Why Rohith Vemula will never be forgotten

By Manik Sharma

Manik Sharma writes on Arts and Culture.


How did Rohith Vemula’s death galvanize a movement, strengthen a Dalit voice in the way that so many others could not? What stood out here was that the anger took birth in defeat, in the loss of the promise that a young boy held and the path he walked away from.

What makes a movement? Is it collective will or the will of an individual that galvanizes a community? Is it the idea, or the repression it stands up to? History is evidence that, more often than not, there is a person at the heart of each shift, a little windless chalice of cupped hands that houses someone who eventually transcends the physical. He become his or her idea. Two years ago, scholar and student Rohith Vemula committed suicide, and in death, became more of an icon than most of us fail in life.

That statement is both incredible and tragic. The possibilities of a life, after all, should trump what death can do for anyone. Vemula, though, was an exception.

The Dalit community in different parts of the country has been led by different people in its charge against ages of repression by the upper castes: People who have ignited and inspired thousands. Apart from Babasaheb Ambedkar, in Maharashtra of the ’70s, there was Namdeo Dhasal, who wrote incendiary poetry and led the Dalit Panthers. Over the years, there were Dalit icons in football – former India captain IM Vijayan – in cinema, there is Sairat director, Nagraj Manjule. Sheetal Sathe and Sachin Mali continue to fight the good fight.

But none, in the recent past or before split the country along its lines of caste and conscience like Vemula did. What did Rohith Vemula have that so many others did not? Why did his death galvanize a movement, strengthen a Dalit voice in the way that so many others could not?

The why of it is important because that’s what the likes of Jignesh Mevani and co will soon be evaluated by.

Vemula was a student, an ardent reader, and a prolific writer, but still only warming up to academia and its endlessness, only still poking around the walls of his caste-tailored identity. In comparison, most Dalit icons in history had traveled a fair bit of distance before they were identified with resistant politics.

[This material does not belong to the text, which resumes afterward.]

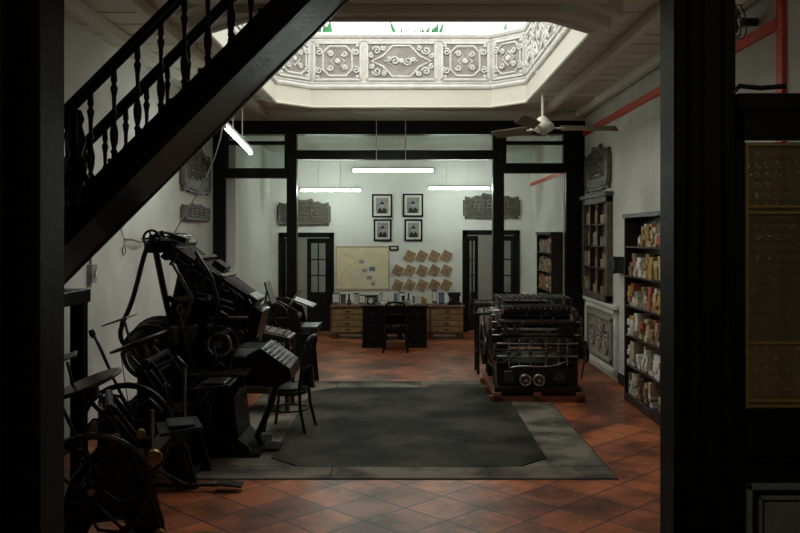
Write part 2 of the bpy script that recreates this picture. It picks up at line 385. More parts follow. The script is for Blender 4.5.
# ------------------------------------------------------------------ front opening: posts and half door
b=B('door_frame_front',bev=.01)
b.bb(-3.1,-1.73,4.05,4.25,0,H,M_jamb)
b.bb(-1.78,-1.72,4.0,4.3,0,H,M_jamb); b.bb(-1.94,-1.90,4.0,4.06,0,H,M_jamb)
b.bb(1.30,1.36,4.1,4.34,0,H,M_jamb); b.bb(1.35,1.55,4.03,4.27,0,H,M_jamb); b.bb(1.55,1.59,4.08,4.24,0,H,M_jamb)
b.bb(1.40,1.42,4.01,4.03,0,H,M_jamb); b.bb(1.50,1.52,4.01,4.03,0,H,M_jamb)
b.done()
b=B('door_3',bev=.004)
dx0,dx1=1.595,2.86; ya,yb=4.10,4.16
b.bb(dx0,dx0+.045,ya,yb,.05,2.64,M_jamb); b.bb(dx1-.08,dx1,ya,yb,.05,2.64,M_jamb); b.bb(dx0,dx1,ya-.03,yb+.03,2.60,2.68,M_jamb)
b.bb(dx0,dx1,ya,yb,2.46,2.60,M_jamb)
b.bb(dx0+.045,dx1-.08,ya,yb,.90,1.16,M_jamb); b.bb(dx0+.045,dx1-.08,ya,yb,.05,.30,M_jamb)
b.bb(dx0+.045,dx1-.08,ya+.02,yb-.02,.30,.90,M_jamb)
for gx0,gx1 in((dx0+.05,dx0+.55),(dx0+.65,dx1-.10)):
    b.bb(gx0,gx1,ya+.025,ya+.033,1.17,1.48,M_fig); b.bb(gx0,gx1,ya+.025,ya+.033,1.48,2.11,M_fig2); b.bb(gx0,gx1,ya+.025,ya+.033,2.11,2.45,M_fig)
    for z in(1.165,1.19,1.47,2.10,2.13,2.43): b.bb(gx0,gx1,ya+.005,ya+.05,z,z+.014,M_doorbrass)
    for x in(gx0,gx1-.014): b.bb(x,x+.014,ya-.002,ya+.045,1.16,2.45,M_doorbrass)
b.bb(dx0+.55,dx0+.65,ya,yb,1.16,2.46,M_jamb)
for k in(0,1):
    x0=dx0+.05+k*.60; m=M_panelpaint
    for q,t in((0,.03),(.06,.018)):
        b.bb(x0+q,x0+.5-q,ya-.008,ya+.02,.80-q-t,.80-q,m); b.bb(x0+q,x0+q+t,ya-.008,ya+.02,.32+q,.80-q,m); b.bb(x0+.5-q-t,x0+.5-q,ya-.008,ya+.02,.32+q,.80-q,m); b.bb(x0+q,x0+.5-q,ya-.008,ya+.02,.32+q,.32+q+t,m)
    b.bb(x0+.09,x0+.41,ya+.0,ya+.02,.41,.71,M_panelpaint)
b.tube([(dx0-.05,ya-.05,2.66),(dx0+.0,ya-.05,2.71),(dx0+.1,ya-.05,2.70),(dx0+.22,ya-.05,2.71)],.012,M_iron,8)
b.done()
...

Rohith Vemula’s story never really began, was never told until it abruptly ended. His end is his story.

Vemula’s death happened in the age of social media. Words and images could thus be freely shared. News and opinion tapped into a latent rage from the community – and there was no stopping it. But what stood out here was that the anger took birth in defeat, in the loss of the promise that a young boy held and the path he walked away from.

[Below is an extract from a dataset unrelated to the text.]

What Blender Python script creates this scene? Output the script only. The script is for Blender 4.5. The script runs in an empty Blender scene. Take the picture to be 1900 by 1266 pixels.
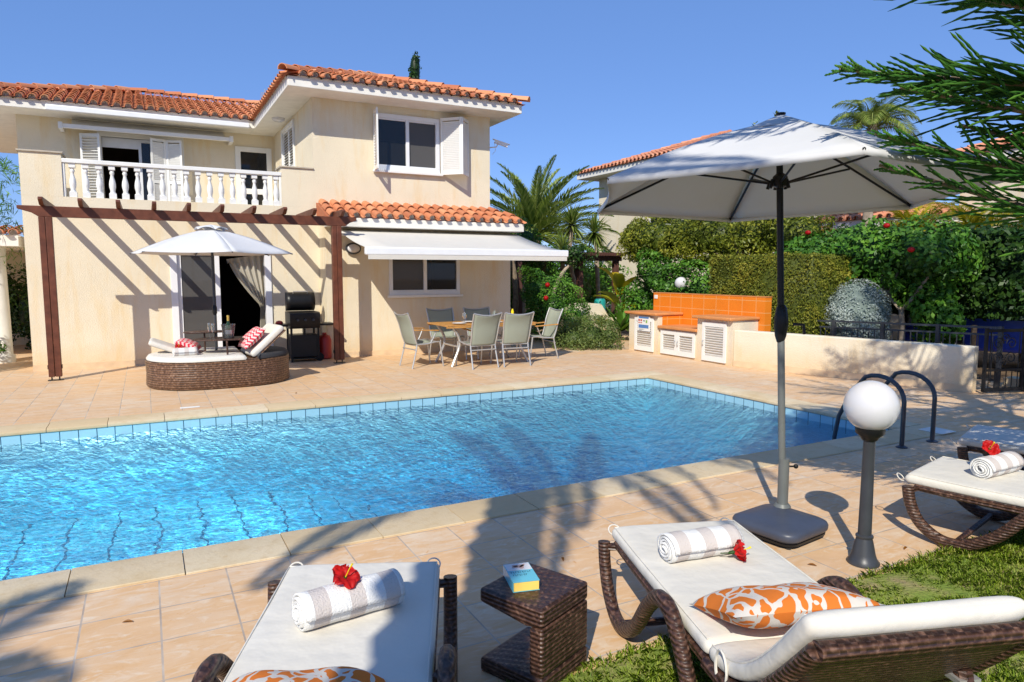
import bpy, bmesh, math, random
import numpy as np
from mathutils import Vector, Matrix
from math import sin, cos, pi, radians, sqrt, atan2, tan, hypot
random.seed(7); rng = np.random.default_rng(7)
S = bpy.context.scene
COL = S.collection
# ------------------------------------------------------------------ camera, sky, sun
PITCH = math.atan(0.1); YAW = radians(27.9)
cam = bpy.data.cameras.new('camera'); co = bpy.data.objects.new('camera', cam); COL.objects.link(co)
co.location = (0, 0, 1.65); co.rotation_euler = (pi/2-PITCH, 0, -YAW)
cam.sensor_width = 36; cam.lens = 36*1280/1900; cam.clip_end = 500; cam.clip_start = 0.05
S.camera = co
SUN_EL = radians(39); SD = Vector((.676*cos(SUN_EL), .737*cos(SUN_EL), -sin(SUN_EL)))
w = bpy.data.worlds.new('World'); S.world = w; w.use_nodes = True
nt = w.node_tree; bg = nt.nodes['Background']
sky = nt.nodes.new('ShaderNodeTexSky'); sky.sky_type = 'NISHITA'; sky.sun_disc = False
sky.sun_elevation = SUN_EL; sky.sun_rotation = radians(222.5)
sky.altitude = 1500; sky.air_density = 1.0; sky.dust_density = 0; sky.ozone_density = 6.0
tn = nt.nodes.new('ShaderNodeMix'); tn.data_type = 'RGBA'; tn.blend_type = 'MULTIPLY'; tn.inputs[0].default_value = 1; tn.inputs[7].default_value = (.95, .90, 1.0, 1)
nt.links.new(sky.outputs[0], tn.inputs[6])
tm = nt.nodes.new('ShaderNodeMix'); tm.data_type = 'RGBA'; tm.inputs[0].default_value = .5; tm.inputs[7].default_value = (1.15, 2.5, 5.8, 1)   # evens the sky out towards the horizon
nt.links.new(tn.outputs[2], tm.inputs[6]); nt.links.new(tm.outputs[2], bg.inputs[0]); bg.inputs[1].default_value = 0.113
sl = bpy.data.lights.new('sun', 'SUN'); sl.energy = 3.85; sl.angle = radians(.4); sl.color = (1, .94, .82)
so = bpy.data.objects.new('sun', sl); COL.objects.link(so); so.rotation_euler = SD.to_track_quat('-Z', 'Y').to_euler()
so.location = (-6, -6, 10)
S.view_settings.view_transform = 'Standard'; S.view_settings.look = 'None'
S.view_settings.exposure = 0.36; S.view_settings.gamma = 1
S.cycles.use_denoising = True
S.cycles.max_bounces = 8; S.cycles.diffuse_bounces = 4; S.cycles.transparent_max_bounces = 16
S.cycles.caustics_reflective = False; S.cycles.caustics_refractive = False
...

We witness – and in most cases fail to – atrocities on the classes we suppress within the contours of this country. An incredible normalcy around caste suppression prevails in India making it unimaginably hard to contemplate victories, let alone the many little defeats. In Vemula’s case the fracture, the split that opened up was wide and gaping. It cried for nothing new, but it cried with a sense of utter loss, of words having failed, of dreams quashed and replaced by eternal sleep. A silencing act that was neither profound nor vague simply hooked itself to the brain and pulled and pulled until the heart of the country popped out and finally took notice.

It is difficult to look back to that month two years back. Primarily because it reminds me how most upper-caste people that I am surrounded by reacted to Vemula’s suicide. Rejecting it either as failure or cowardice or rejecting the very idea that caste was a factor. It was both amusing and horrifying to see the privileged scamper to wipe the blood and not get rid of the weapon. “Itna pressure thode na hota hai. Kuch aur hua hoga,” many said to me. Most wanted Vemula’s demise to be ascribed to something, anything else. It showed nervousness, perhaps even a little-checked guilt. Because, the tragedy of Vemula’s loss wasn’t that he wasn’t, but that he could have been, anything, had we not been the way we are.

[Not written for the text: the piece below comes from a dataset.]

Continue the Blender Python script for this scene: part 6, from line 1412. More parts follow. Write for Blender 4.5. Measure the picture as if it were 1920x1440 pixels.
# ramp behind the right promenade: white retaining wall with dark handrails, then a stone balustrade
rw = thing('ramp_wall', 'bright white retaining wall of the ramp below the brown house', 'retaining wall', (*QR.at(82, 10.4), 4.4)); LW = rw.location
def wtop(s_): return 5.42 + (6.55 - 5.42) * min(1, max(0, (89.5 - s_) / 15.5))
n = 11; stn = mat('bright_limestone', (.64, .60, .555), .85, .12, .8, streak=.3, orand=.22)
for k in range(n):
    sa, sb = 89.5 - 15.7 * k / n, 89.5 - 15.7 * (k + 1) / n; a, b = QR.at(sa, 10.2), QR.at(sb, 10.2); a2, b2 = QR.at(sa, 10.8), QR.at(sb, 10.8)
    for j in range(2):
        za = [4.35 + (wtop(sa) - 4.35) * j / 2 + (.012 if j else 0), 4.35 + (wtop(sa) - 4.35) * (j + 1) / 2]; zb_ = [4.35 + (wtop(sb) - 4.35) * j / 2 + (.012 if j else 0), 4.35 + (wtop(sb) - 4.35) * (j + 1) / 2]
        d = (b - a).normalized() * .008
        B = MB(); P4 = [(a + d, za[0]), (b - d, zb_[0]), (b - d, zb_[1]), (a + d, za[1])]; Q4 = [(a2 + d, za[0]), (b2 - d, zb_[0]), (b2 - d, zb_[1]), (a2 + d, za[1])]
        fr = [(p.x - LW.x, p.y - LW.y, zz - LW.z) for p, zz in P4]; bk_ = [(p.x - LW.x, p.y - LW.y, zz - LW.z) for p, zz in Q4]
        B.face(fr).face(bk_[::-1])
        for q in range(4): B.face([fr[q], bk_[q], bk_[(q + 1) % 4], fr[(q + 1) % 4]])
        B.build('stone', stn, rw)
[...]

I’m reminded of African-American social critic James Baldwin’s famous lines that are just as relevant for Dalits as they were for Blacks: “To be a Negro in this country and to be relatively conscious is to be in a rage almost all the time.” Vemula was at an age, at a time in his life where he probably questioned more than he could absorb the answers to. The way we all are when we are young. Only, he was Dalit, a rung lower on the ladder and therefore undeserving in the eye of those above him, of the liberties and freedoms he aspired to. Vemula’s youth, was as much his badge as it was his undoing.

Of the rags-to-riches stories we upper-caste people like to read, the least attractive is one of the lower-caste achievers. Through something as systematized as education and work, it feels to us like snatching, and through something as openly readable as the arts it is read as sympathy. But Vemula’s story never really began, was never told until it abruptly ended. His end is his story.

In becoming so, Vemula found a common, broken beat of the Indian heart facing the sky like an open fist. For it was about to rain, and it has rained since.